Unlike in most of the remaining countries of the world, many government officials in India do not know the consequences of corruption. According to the latest estimates, around 5% of Indian population does not get a square meals a day. This is almost equivalent to the population of the state of Andhra Pradesh in India. Out of every rupee spent for welfare schemes only one and half paisa reaches the common man!. Even after 62 years of independence and after implementing ten five year plans, about 30 to 35% population still lives below the poverty line. About 70% of population depends on agriculture for livelihood.

The eleventh five year (2007-12) plan period too allocated several crores of rupees for rural development and other employment guarantee schemes.

Important infrastructural facilities like education, health, civic amenities, transportation, electricity, credit facilities, marketing, irrigation, etc do need investments for further improvement.

Farmers suicides, premature deaths, prostitution, child labour, bonded labour, separation and breaking up of families, school drop outs, crime, crowded cities and towns, migrations, growth of slums, indebtedness, smuggling, illegal trade, decline or lack of demand for certain types of goods and services due to low purchasing power, and other law and order problems are some of the consequences of poverty in India.

The economic reforms initiated in 1991 have been widening the gap between the rich and the poor.

Poverty line:

In India, poverty line is fixed by different organisations by using different criteria. For instance poverty line is based on either food intake measured in kilo calories or a certain fixed average amount of income per month and is variable for urban and rural areas. The planning commission of India has fixed below. Rs. 356 per month in rural areas and below Rs.539 per month in urban areas as average per capita spending. In other words, the people who do not get the above mentioned incomes are said to be living below the poverty line.
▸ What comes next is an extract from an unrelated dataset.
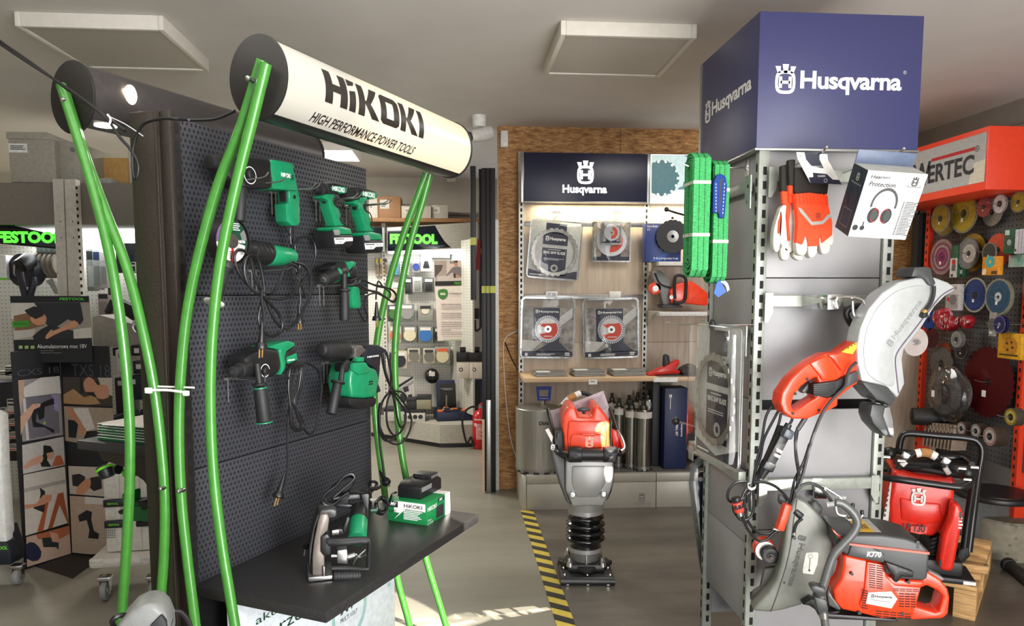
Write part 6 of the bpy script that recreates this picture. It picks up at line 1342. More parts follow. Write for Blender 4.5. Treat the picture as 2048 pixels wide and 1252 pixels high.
m = MB(); m.mi = 0; z = z1+.055; m.prism([(p.x-.045, z),(p.x+.045, z),(p.x+.055, z+.10),(p.x-.055, z+.10)],5.10,5.103,.0, hole=[(p.x-.03, z+.03),(p.x+.028, z+.03),(p.x+.032, z+.075),(p.x-.034, z+.075)]); m.mi = 1; m.text('Husqvarna', p.x-.03, z+.01, p.x+.034, z+.02,5.0995); solo('hang_tag', 'blue cardboard hang tag standing on the wide core bit', 'tag', m, [M('tag_blue_dark', (24,48,140),.45), WHITE], ROOM, (p.x, 5.1, z))
for px, py0, py1, w, y, lab, mt in ((1222,802,938,16,5.30, 'thin dark core bit at the back left of the row', POL),(1236,812,936,18,5.18, 'thin core bit with paper band, leftmost in front', POL),(1256,806,938,18,5.32, 'thin core bit standing behind the second one from the left', POL),(1261,817,938,23,5.16, 'medium slim core bit with paper band left of the thick one', POL),(1273,800,938,16,5.36, 'thin core bit at the back behind the thick bit', POL),(1285,818,946,33,5.10, 'thick polished core bit with white paper band in front', POL),(1293,796,938,34,5.30, 'thick core bit standing at the back right', POL)):
    T, a, r, z1 = core(px, py0, py1, w, y, lab, mt)
    m = MB(); m.lathe([(r+.0006, z1-.06),(r+.0009, z1-.06),(r+.0009, z1-.015),(r+.0006, z1-.015)],(a.x, y, 0),(0,0,1),32, True); T.part('paper_band', m, PAPER)
a, b = ROOM.p(1327,944,5.10), ROOM.p(1376,776,5.10); T = Thing('drill_bit_carton', 'tall navy drill bit carton standing on the plinth', 'carton', ROOM, ((a.x+b.x)/2,5.15, zp))
m = MB(); m.bb((a.x, 5.10, zp),(b.x, 5.26, b.z),.003); T.part('carton_body', m, M('carton_navy', (28,40,82),.45))
m = MB(); m.T = Matrix.Translation((a.x, 5.0992, zp)) @ Matrix.Rotation(PI/2,4, 'Y'); L_ = b.z-zp
wordmark(m, -L_*.62,.125,-L_*.44,.14,0) if False else None
m.text('Husqvarna', -L_*.58,(b.x-a.x)*.70,-L_*.40,(b.x-a.x)*.82,0, bold=.02); m.text('DRILL BIT', -L_*.57,(b.x-a.x)*.50,-L_*.41,(b.x-a.x)*.60,0, bold=.03); m.T = None; m.quad(a.x+.03, b.z-.07, a.x+.05, b.z-.045,5.0992); m.quad(a.x+.037, b.z-.15, a.x+.042, b.z-.06,5.0992); T.part('lettering', m, WHITE)
m = MB(); m.bb((a.x-.06,5.2, zp),(a.x-.005,5.36, b.z+.03),.003); solo('drill_bit_carton', 'dark carton partly hidden left of the navy drill bit carton', 'carton', m, M('carton_dark', (40,42,46),.5), ROOM, (a.x-.03,5.28, zp))
# open toolbox machine right of the carton (partly hidden)
m = MB(); p = ROOM.p(1388,860,5.2); m.box((p.x+.06,5.2, zp+.2),(.12,.2,.36),.02); m.tube([(p.x, 5.1, zp+.42),(p.x+.03,5.1, zp+.5),(p.x+.1,5.1, zp+.5)],.02,8,4); m.mi = 1; m.box((p.x+.05,5.09, zp+.34),(.09,.02,.12),.004); solo('drill_motor', 'dark drill motor with red front half hidden behind the ring saw pack', 'power tool', m, [BLACK, RED], ROOM, (p.x+.06,5.2, zp))
# cable on the chipboard
m = MB(); W2 = Frame((0, YB-.012,0)); m.tube([W2.p(x, y) for x, y in ((1034,662),(1015,672),(1007,690),(1008,740),(1012,800),(1020,870),(1034,920))],.004,6,5); m.mi = 1; m.tube([W2.p(x, y) for x, y in ((1010,684),(1020,710),(1035,740))],.004,6,4); solo('hanging_cable', 'thin white and black cables hanging on the chipboard edge', 'cable', m, [WHITE, CORD], W2, W2.p(1010,690))
# ---------------------------------------------------------------- guide rails leaning at the chipboard end
GX = Frame((0,5.45,0))
for x0, x1, y0, y1, yo, lab, bands in ((958,972,338,655,.14, 'rearmost black guide rail in the bundle by the chipboard', [(497,508)]),(941,952,332,600,.10, 'leftmost short black guide rail beside the red strap', [(475,490)]),(964,974,336,810,.06, 'black guide rail left of centre in the bundle', [(572,586)]),(973,981,336,812,.04, 'black guide rail in the middle of the bundle', [(572,586)]),(981,991,336,810,.02, 'tallest black guide rail with three yellow bands at right', [(572,586)])):
    T = Thing('guide_rail', lab, 'guide rail', GX, (GX.p(x0, y1, yo).x, yo, 0), 'black guide rails leaning by the chipboard')
    a, b = GX.p(x0, y1, yo), GX.p(x1, y0, yo); m = MB(); m.bb((a.x+.002, yo, 0 if y1 > 700 else a.z),(b.x-.002, yo+.03, b.z),.002); T.part('rail', m, M('rail_black', (16,16,17),.5))
    m = MB()
    for u, v in bands: m.bb((a.x+.001, yo-.001, GX.p(x0, v, yo).z),(b.x-.001, yo+.005, GX.p(x0, u, yo).z))
    T.part('band', m, M('band_yellow', (186,190,70),.5), label='yellow band')
m = MB(); m.prism([(v.x, v.z) for v in [GX.p(x, y, .12) for x, y in ((955,478),(962,480),(960,540),(951,540))]],.12,.13); solo('red_strap', 'dark red cloth strap hanging beside the guide rails', 'strap', m, M('strap_red', (120,20,24),.8), GX, GX.p(955,540,.12))
m = MB(); a, b = GX.p(973,985,.0), GX.p(982,800,.0); m.bb((a.x, 0,0),(b.x, .03, b.z),.002); m.mi = 1; m.bb((a.x-.03,.01,0),(a.x-.012,.03, b.z-.15)); solo('guide_rail', 'short aluminium and wood rail ends standing below the black rails', 'guide rail', m, [ALU, WOODS], GX, (a.x, 0,0))
# ---------------------------------------------------------------- vibratory rammer in the aisle
kr = K(1080,760,2.911)
ra = ROOM.pz(1170,1172,0); RM = Frame((ra.x, ra.y, 0), math.radians(-5))
def rp(x, y, Y=0): return RM.p(*kr([(x, y)])[0], Y)
def rt(m, pts, y0, y1, bev=0, **k_): return m.trace(RM, kr(pts), y0, y1, bev, **k_)
T = Thing('rammer', 'orange and silver vibratory rammer with black bellows standing on the floor', 'rammer', RM, (0,.12,0))
RB = M('rammer_black', (30,30,31),.45); SILV = M('rammer_silver', (150,150,146),.42, m=.45, nz=.05, ns=6)
a, b = rp(122,1215), rp(436,1210); w = (b.x-a.x)/2; cx0 = (a.x+b.x)/2; fz = rp(280,1150).z
m = MB(); m.bb((cx0-w, .0,.0),(cx0+w, .02, fz*.75),.004); m.bb((cx0-w, .0, fz*.35),(cx0+w, .34, fz*.55),.006); m.bb((cx0-w*.98,.004, fz*.62),(cx0+w*.98,.30, fz*.98),.012); m.cyl((cx0-w, .015, fz*.45),(cx0+w, .015, fz*.45),.022, None, 16); T.part('shoe', m, RB)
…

Obsolete technology and poverty:

The fragmented and small land holdings do not permit machinery to enhance production and productivity. When compared to the smaller neighbouring countries, the productivity levels for most of the crops is lesser in India. Lack of awareness among the farming community about the latest developments in science and technology too is responsible for such a state of affairs. Meagre incomes, lack of proper credit facilities, negligible saving rates, etc are some of the other reasons. Adding fuel to the problem, the indian agriculture still depends on monsoons. Land reforms, introducing the latest technology, developing irrigation facilities, creating better marketing facilities, creating awareness about the efficient use of latest technology, seeds, and fertilisers, etc would help improve the productivity in Indian agriculture.

External factors and poverty:

Lack of proper demand for the Indian agricultural products in international market is responsible for meagre incomes among the people of rural India. Quality is very high but the cost is very less for the primary products produced in some of the other competing nations. Research and other related scientific activities should contribute for the improvement of the quality of agricultural products of India. International trade agreements should also be logical and reasonable but not partial.
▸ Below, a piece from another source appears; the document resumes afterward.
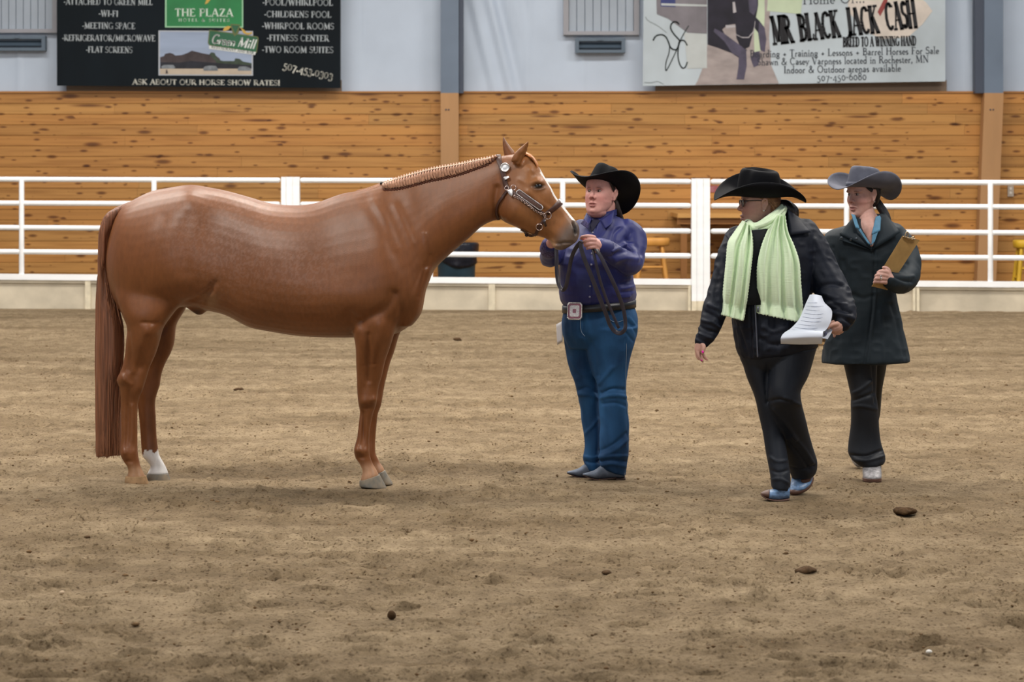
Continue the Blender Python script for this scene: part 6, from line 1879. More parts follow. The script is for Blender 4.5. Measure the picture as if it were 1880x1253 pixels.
flap(mb, [(1613, 393), (1626, 392), (1653, 427), (1602, 459)], [YA - .085, YA - .04, YA - .125, YA - .150], th=.008, bow=.012)
flap(mb, [(1541, 431), (1548, 425), (1603, 462), (1541, 441)], [YA - .128, YA - .12, YA - .148, YA - .138], th=.006, bow=.006)
mb.rings([[Vector((P(1598, 400, YA).x + rr * math.cos(t) * 1.0, YA + .01 + rr * math.sin(t), P(0, yy + 5 * (math.cos(t) * -.2) - 4 * math.sin(t), YA).z)) for t in np.linspace(0, 2 * math.pi, 32, endpoint=False)] for rr, yy in ((.072, 414), (.078, 398), (.086, 397), (.092, 415))], False)
make('collar', mb, COAT, coat)
SNAP = mat('coat_snap', s2l(70, 78, 86), .35, .5, metal=.5)
for px, py in ((1545, 437), (1562, 440.5), (1572, 438.5), (1651, 523)):
    mb = MB(); mb.ball(P(px, py, YA - (.146 if px < 1600 else .295)), (.007, .004, .007), 7)
    make('snap', mb, SNAP, coat)
mb = MB()
flap(mb, [(1563, 393), (1570, 395), (1579, 421), (1571, 419)], [YA - .085, YA - .095, YA - .142, YA - .142], th=.004, bow=.003)
flap(mb, [(1574, 419), (1580, 420), (1600, 451), (1594, 448)], [YA - .140, YA - .142, YA - .156, YA - .156], th=.004)
flap(mb, [(1608, 398), (1618, 395), (1616, 424), (1600, 431)], [YA - .10, YA - .08, YA - .140, YA - .148], th=.004, bow=.003)
flap(mb, [(1602, 428), (1613, 424), (1606, 444), (1600, 451)], [YA - .146, YA - .142, YA - .154, YA - .156], th=.004)
make('shirt_collar', mb, mat('blue_shirt', s2l(86, 134, 164), .6, .3, .1, 30), ad)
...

Instead of subsidies for fertilisers, seeds, electricity, food grains, and loan waiver schemes, the following steps will help better in improving the per capita income and thus the quality of life of the people living below the poverty line.

Curtailing population growth, effective implementation of land reforms, augmenting further the access to education and health, improving the agriculture infrastructure, creating better and income yielding employment avenues during agriculture lean season, etc could help the government in reducing the poverty levels.